## Start Given material
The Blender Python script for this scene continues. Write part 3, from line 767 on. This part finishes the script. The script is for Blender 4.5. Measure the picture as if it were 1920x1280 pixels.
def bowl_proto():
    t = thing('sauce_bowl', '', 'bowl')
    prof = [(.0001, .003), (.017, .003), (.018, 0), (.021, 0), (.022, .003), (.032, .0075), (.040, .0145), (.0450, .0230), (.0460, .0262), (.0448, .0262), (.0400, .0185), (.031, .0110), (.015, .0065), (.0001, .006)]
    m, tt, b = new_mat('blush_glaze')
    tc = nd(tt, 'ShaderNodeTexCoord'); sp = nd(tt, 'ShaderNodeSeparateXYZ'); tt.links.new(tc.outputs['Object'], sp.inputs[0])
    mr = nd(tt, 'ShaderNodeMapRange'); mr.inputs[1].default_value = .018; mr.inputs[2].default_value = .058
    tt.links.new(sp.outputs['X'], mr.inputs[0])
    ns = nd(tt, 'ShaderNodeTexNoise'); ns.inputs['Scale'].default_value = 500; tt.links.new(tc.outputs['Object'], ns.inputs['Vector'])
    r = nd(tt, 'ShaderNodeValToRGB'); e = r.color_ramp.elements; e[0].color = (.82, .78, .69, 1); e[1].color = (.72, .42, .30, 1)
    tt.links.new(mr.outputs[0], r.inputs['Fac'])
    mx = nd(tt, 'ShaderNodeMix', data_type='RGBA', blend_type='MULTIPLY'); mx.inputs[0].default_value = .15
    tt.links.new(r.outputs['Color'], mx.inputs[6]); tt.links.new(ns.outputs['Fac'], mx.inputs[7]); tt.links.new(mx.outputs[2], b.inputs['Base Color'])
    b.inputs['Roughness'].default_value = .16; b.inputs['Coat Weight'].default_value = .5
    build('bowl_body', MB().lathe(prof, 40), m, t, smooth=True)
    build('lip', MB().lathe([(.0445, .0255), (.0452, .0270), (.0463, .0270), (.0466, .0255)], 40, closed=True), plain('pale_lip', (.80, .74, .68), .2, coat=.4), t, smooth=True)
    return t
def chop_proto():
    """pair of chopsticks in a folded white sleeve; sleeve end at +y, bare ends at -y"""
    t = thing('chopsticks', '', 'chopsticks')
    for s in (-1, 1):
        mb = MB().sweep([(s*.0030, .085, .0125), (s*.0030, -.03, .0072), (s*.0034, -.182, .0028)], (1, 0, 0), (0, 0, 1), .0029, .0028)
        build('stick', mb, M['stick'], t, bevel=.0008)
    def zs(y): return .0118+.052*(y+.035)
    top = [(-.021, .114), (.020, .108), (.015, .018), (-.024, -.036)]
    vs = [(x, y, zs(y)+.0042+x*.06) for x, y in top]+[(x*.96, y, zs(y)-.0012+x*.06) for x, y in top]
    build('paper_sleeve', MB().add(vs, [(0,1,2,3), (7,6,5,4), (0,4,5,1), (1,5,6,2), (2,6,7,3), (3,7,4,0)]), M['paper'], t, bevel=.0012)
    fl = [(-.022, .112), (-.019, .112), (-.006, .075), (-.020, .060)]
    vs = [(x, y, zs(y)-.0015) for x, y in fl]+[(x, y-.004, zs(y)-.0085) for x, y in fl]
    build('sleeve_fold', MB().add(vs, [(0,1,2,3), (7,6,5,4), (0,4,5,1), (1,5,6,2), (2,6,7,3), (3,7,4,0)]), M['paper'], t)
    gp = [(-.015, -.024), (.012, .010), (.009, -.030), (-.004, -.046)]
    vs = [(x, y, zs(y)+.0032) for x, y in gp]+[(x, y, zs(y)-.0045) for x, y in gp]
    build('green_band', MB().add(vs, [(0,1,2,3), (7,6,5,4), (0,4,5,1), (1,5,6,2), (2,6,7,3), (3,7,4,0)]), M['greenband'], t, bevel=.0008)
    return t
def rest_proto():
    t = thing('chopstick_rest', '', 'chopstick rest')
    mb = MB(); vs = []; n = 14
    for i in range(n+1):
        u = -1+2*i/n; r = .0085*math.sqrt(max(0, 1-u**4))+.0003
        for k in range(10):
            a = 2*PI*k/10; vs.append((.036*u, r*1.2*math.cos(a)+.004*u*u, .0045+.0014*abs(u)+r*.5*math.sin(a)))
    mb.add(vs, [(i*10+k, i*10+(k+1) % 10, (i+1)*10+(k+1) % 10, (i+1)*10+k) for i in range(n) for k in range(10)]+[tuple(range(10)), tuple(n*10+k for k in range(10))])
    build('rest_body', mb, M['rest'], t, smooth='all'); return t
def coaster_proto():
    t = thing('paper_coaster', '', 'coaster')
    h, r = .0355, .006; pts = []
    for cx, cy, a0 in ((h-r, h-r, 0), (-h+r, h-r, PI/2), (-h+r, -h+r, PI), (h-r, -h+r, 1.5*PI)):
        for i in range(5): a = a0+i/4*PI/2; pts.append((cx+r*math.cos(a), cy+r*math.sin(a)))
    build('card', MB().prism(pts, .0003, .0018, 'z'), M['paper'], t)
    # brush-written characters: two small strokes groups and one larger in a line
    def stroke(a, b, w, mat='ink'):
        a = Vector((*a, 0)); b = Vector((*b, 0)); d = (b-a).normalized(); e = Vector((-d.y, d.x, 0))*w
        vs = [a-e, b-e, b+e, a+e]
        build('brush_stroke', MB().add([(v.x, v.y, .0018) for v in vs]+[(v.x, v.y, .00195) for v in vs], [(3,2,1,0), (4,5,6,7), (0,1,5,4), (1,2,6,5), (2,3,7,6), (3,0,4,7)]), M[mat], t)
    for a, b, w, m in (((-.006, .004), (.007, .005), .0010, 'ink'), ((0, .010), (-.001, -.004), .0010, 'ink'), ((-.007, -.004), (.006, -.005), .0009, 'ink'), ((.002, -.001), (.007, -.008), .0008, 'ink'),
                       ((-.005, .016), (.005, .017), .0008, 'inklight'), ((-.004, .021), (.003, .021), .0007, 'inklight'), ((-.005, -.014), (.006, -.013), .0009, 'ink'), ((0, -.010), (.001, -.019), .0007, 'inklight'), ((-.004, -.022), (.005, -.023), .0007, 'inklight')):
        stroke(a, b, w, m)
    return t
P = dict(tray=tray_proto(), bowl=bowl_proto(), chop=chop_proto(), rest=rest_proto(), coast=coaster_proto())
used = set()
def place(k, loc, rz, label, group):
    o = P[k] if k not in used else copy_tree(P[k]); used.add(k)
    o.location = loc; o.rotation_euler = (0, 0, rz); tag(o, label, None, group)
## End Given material
● Required work: Output all of the data above without any alteration.

● Task output:
The Blender Python script for this scene continues. Write part 3, from line 767 on. This part finishes the script. The script is for Blender 4.5. Measure the picture as if it were 1920x1280 pixels.
def bowl_proto():
    t = thing('sauce_bowl', '', 'bowl')
    prof = [(.0001, .003), (.017, .003), (.018, 0), (.021, 0), (.022, .003), (.032, .0075), (.040, .0145), (.0450, .0230), (.0460, .0262), (.0448, .0262), (.0400, .0185), (.031, .0110), (.015, .0065), (.0001, .006)]
    m, tt, b = new_mat('blush_glaze')
    tc = nd(tt, 'ShaderNodeTexCoord'); sp = nd(tt, 'ShaderNodeSeparateXYZ'); tt.links.new(tc.outputs['Object'], sp.inputs[0])
    mr = nd(tt, 'ShaderNodeMapRange'); mr.inputs[1].default_value = .018; mr.inputs[2].default_value = .058
    tt.links.new(sp.outputs['X'], mr.inputs[0])
    ns = nd(tt, 'ShaderNodeTexNoise'); ns.inputs['Scale'].default_value = 500; tt.links.new(tc.outputs['Object'], ns.inputs['Vector'])
    r = nd(tt, 'ShaderNodeValToRGB'); e = r.color_ramp.elements; e[0].color = (.82, .78, .69, 1); e[1].color = (.72, .42, .30, 1)
    tt.links.new(mr.outputs[0], r.inputs['Fac'])
    mx = nd(tt, 'ShaderNodeMix', data_type='RGBA', blend_type='MULTIPLY'); mx.inputs[0].default_value = .15
    tt.links.new(r.outputs['Color'], mx.inputs[6]); tt.links.new(ns.outputs['Fac'], mx.inputs[7]); tt.links.new(mx.outputs[2], b.inputs['Base Color'])
    b.inputs['Roughness'].default_value = .16; b.inputs['Coat Weight'].default_value = .5
    build('bowl_body', MB().lathe(prof, 40), m, t, smooth=True)
    build('lip', MB().lathe([(.0445, .0255), (.0452, .0270), (.0463, .0270), (.0466, .0255)], 40, closed=True), plain('pale_lip', (.80, .74, .68), .2, coat=.4), t, smooth=True)
    return t
def chop_proto():
    """pair of chopsticks in a folded white sleeve; sleeve end at +y, bare ends at -y"""
    t = thing('chopsticks', '', 'chopsticks')
    for s in (-1, 1):
        mb = MB().sweep([(s*.0030, .085, .0125), (s*.0030, -.03, .0072), (s*.0034, -.182, .0028)], (1, 0, 0), (0, 0, 1), .0029, .0028)
        build('stick', mb, M['stick'], t, bevel=.0008)
    def zs(y): return .0118+.052*(y+.035)
    top = [(-.021, .114), (.020, .108), (.015, .018), (-.024, -.036)]
    vs = [(x, y, zs(y)+.0042+x*.06) for x, y in top]+[(x*.96, y, zs(y)-.0012+x*.06) for x, y in top]
    build('paper_sleeve', MB().add(vs, [(0,1,2,3), (7,6,5,4), (0,4,5,1), (1,5,6,2), (2,6,7,3), (3,7,4,0)]), M['paper'], t, bevel=.0012)
    fl = [(-.022, .112), (-.019, .112), (-.006, .075), (-.020, .060)]
    vs = [(x, y, zs(y)-.0015) for x, y in fl]+[(x, y-.004, zs(y)-.0085) for x, y in fl]
    build('sleeve_fold', MB().add(vs, [(0,1,2,3), (7,6,5,4), (0,4,5,1), (1,5,6,2), (2,6,7,3), (3,7,4,0)]), M['paper'], t)
    gp = [(-.015, -.024), (.012, .010), (.009, -.030), (-.004, -.046)]
    vs = [(x, y, zs(y)+.0032) for x, y in gp]+[(x, y, zs(y)-.0045) for x, y in gp]
    build('green_band', MB().add(vs, [(0,1,2,3), (7,6,5,4), (0,4,5,1), (1,5,6,2), (2,6,7,3), (3,7,4,0)]), M['greenband'], t, bevel=.0008)
    return t
def rest_proto():
    t = thing('chopstick_rest', '', 'chopstick rest')
    mb = MB(); vs = []; n = 14
    for i in range(n+1):
        u = -1+2*i/n; r = .0085*math.sqrt(max(0, 1-u**4))+.0003
        for k in range(10):
            a = 2*PI*k/10; vs.append((.036*u, r*1.2*math.cos(a)+.004*u*u, .0045+.0014*abs(u)+r*.5*math.sin(a)))
    mb.add(vs, [(i*10+k, i*10+(k+1) % 10, (i+1)*10+(k+1) % 10, (i+1)*10+k) for i in range(n) for k in range(10)]+[tuple(range(10)), tuple(n*10+k for k in range(10))])
    build('rest_body', mb, M['rest'], t, smooth='all'); return t
def coaster_proto():
    t = thing('paper_coaster', '', 'coaster')
    h, r = .0355, .006; pts = []
    for cx, cy, a0 in ((h-r, h-r, 0), (-h+r, h-r, PI/2), (-h+r, -h+r, PI), (h-r, -h+r, 1.5*PI)):
        for i in range(5): a = a0+i/4*PI/2; pts.append((cx+r*math.cos(a), cy+r*math.sin(a)))
    build('card', MB().prism(pts, .0003, .0018, 'z'), M['paper'], t)
    # brush-written characters: two small strokes groups and one larger in a line
    def stroke(a, b, w, mat='ink'):
        a = Vector((*a, 0)); b = Vector((*b, 0)); d = (b-a).normalized(); e = Vector((-d.y, d.x, 0))*w
        vs = [a-e, b-e, b+e, a+e]
        build('brush_stroke', MB().add([(v.x, v.y, .0018) for v in vs]+[(v.x, v.y, .00195) for v in vs], [(3,2,1,0), (4,5,6,7), (0,1,5,4), (1,2,6,5), (2,3,7,6), (3,0,4,7)]), M[mat], t)
    for a, b, w, m in (((-.006, .004), (.007, .005), .0010, 'ink'), ((0, .010), (-.001, -.004), .0010, 'ink'), ((-.007, -.004), (.006, -.005), .0009, 'ink'), ((.002, -.001), (.007, -.008), .0008, 'ink'),
                       ((-.005, .016), (.005, .017), .0008, 'inklight'), ((-.004, .021), (.003, .021), .0007, 'inklight'), ((-.005, -.014), (.006, -.013), .0009, 'ink'), ((0, -.010), (.001, -.019), .0007, 'inklight'), ((-.004, -.022), (.005, -.023), .0007, 'inklight')):
        stroke(a, b, w, m)
    return t
P = dict(tray=tray_proto(), bowl=bowl_proto(), chop=chop_proto(), rest=rest_proto(), coast=coaster_proto())
used = set()
def place(k, loc, rz, label, group):
    o = P[k] if k not in used else copy_tree(P[k]); used.add(k)
    o.location = loc; o.rotation_euler = (0, 0, rz); tag(o, label, None, group)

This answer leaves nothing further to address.